My previous post was about joy. What sparks joy? What am I passionate about? I kept thinking about that; joy and passion. I didn’t see any wind turbines. I saw my region, yes, but I didn’t necessarily feel excitement. I felt whatever I feel when I go back: I know I belong, I know I am home, I miss London, oh this food is so good, oh the sea, the salt, the music. And I miss London.

And I do, after all, live in London. And this is where I’ve been trying to build a future, which hopefully will look, taste or smell a bit of Puglia. But I think I am that taste or smell. I can bring Puglia into whatever I decide to do.

So, The Controra Fashion Club. Shopping should be a joyful, judgement-free, playful and empowering experience, particularly for women. I want to make it so. I want to create a space where women can feel safe, loved, and where they can share stories, cups of coffee or tea, read books, recite poetry. I want to combine shopping with what makes life worth living, starting from a small event (that will take place sometime in the next few months).

That is, after all, what Controra has always been about for me. A moment to enjoy life, slow down. Now I want to incorporate a bit of that into retail and shopping. Starting with an online platform/community where I can sell certain brands, organising events like the ones mentioned above. Selling clothes, but also creating a whole, fully sensorial experience. Now just gotta start somewhere, and see where (active) research takes me.

On Joy

Today, after a very fruitful meeting with a tutor, I found myself searching “joy and the creative process”.

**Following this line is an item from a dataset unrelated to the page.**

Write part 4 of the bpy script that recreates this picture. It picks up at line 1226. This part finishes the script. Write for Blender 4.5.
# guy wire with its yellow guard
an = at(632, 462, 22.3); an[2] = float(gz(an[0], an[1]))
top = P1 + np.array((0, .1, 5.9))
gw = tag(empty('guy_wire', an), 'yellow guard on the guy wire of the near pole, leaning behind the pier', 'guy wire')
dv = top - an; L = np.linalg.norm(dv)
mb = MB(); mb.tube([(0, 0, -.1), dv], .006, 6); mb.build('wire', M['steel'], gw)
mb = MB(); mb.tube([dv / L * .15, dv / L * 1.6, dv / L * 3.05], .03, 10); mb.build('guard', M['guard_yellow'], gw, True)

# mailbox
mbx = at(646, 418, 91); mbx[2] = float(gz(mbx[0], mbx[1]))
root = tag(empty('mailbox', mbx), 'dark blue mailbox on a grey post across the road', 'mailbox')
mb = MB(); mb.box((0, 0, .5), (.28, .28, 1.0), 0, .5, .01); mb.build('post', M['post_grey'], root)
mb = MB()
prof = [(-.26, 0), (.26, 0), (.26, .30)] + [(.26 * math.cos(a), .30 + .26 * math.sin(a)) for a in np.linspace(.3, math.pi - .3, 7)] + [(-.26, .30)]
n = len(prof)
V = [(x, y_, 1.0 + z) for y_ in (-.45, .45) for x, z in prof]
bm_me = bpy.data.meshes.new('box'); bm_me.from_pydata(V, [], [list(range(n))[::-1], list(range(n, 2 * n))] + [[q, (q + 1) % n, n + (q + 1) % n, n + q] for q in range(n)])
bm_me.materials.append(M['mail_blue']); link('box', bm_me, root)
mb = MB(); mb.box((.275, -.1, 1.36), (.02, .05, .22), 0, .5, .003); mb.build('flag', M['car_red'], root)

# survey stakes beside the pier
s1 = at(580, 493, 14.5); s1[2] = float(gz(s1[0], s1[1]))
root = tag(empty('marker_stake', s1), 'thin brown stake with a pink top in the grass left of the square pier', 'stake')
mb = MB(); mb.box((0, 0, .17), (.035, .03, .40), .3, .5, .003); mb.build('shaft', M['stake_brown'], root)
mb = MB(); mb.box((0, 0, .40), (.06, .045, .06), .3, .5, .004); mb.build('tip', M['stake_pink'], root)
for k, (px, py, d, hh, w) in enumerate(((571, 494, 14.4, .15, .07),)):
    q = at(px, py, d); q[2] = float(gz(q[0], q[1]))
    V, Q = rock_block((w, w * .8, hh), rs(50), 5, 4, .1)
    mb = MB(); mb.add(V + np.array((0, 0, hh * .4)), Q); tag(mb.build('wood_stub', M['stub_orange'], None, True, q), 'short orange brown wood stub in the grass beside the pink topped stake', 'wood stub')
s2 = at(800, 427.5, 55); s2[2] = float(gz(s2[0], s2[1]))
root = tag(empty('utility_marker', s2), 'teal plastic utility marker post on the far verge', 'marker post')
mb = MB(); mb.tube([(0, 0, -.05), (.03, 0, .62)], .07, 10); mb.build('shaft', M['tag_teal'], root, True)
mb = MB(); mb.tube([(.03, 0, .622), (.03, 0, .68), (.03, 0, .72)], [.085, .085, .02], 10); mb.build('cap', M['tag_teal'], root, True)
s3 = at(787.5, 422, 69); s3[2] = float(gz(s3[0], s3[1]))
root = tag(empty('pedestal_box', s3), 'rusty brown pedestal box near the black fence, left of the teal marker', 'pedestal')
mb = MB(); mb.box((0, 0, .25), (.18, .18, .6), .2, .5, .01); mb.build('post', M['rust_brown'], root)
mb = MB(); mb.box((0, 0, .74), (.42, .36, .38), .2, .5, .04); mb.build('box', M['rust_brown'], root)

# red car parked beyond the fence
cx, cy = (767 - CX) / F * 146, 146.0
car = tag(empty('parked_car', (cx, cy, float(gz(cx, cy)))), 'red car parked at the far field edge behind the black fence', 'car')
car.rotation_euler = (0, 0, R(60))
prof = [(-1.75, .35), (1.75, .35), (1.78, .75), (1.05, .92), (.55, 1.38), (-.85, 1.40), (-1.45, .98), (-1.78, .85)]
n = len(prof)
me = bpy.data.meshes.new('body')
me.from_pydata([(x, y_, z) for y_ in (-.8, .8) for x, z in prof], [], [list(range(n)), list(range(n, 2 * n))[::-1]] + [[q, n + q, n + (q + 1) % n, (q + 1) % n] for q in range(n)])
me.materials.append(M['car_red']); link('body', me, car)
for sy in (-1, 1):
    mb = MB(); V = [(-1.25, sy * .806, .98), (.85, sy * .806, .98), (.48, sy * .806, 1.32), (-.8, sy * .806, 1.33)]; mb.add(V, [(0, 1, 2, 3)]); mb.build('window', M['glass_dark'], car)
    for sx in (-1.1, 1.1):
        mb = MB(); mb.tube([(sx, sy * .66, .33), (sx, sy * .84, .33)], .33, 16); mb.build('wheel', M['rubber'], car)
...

And that’s how I came across a very interesting article, titled Creative Joy: Process and Product, and written by poet and former teacher Jan Seale.

“Chance favors the prepared mind,” Louis Pasteur wisely observed. The Eureka! moment often comes during sleep or when reading unrelated material. Einstein had a breakthrough one day with his theory of relativity when he was simply observing a passing train. Descartes is said to have produced Cartesian geometry by observing the movements of a fly on the wall of his bedroom. And we have Percy Spencer, a military engineer, to thank for the microwave, brought about when he was working on a radar set and noticed that a candy bar had melted in his pocket.

At the moment I am still waiting for that Eureka! moment. In the meantime, I am going to try and focus on finding that joy, that spark of life which I will then instill into this project. And, hopefully, other people will feel it too.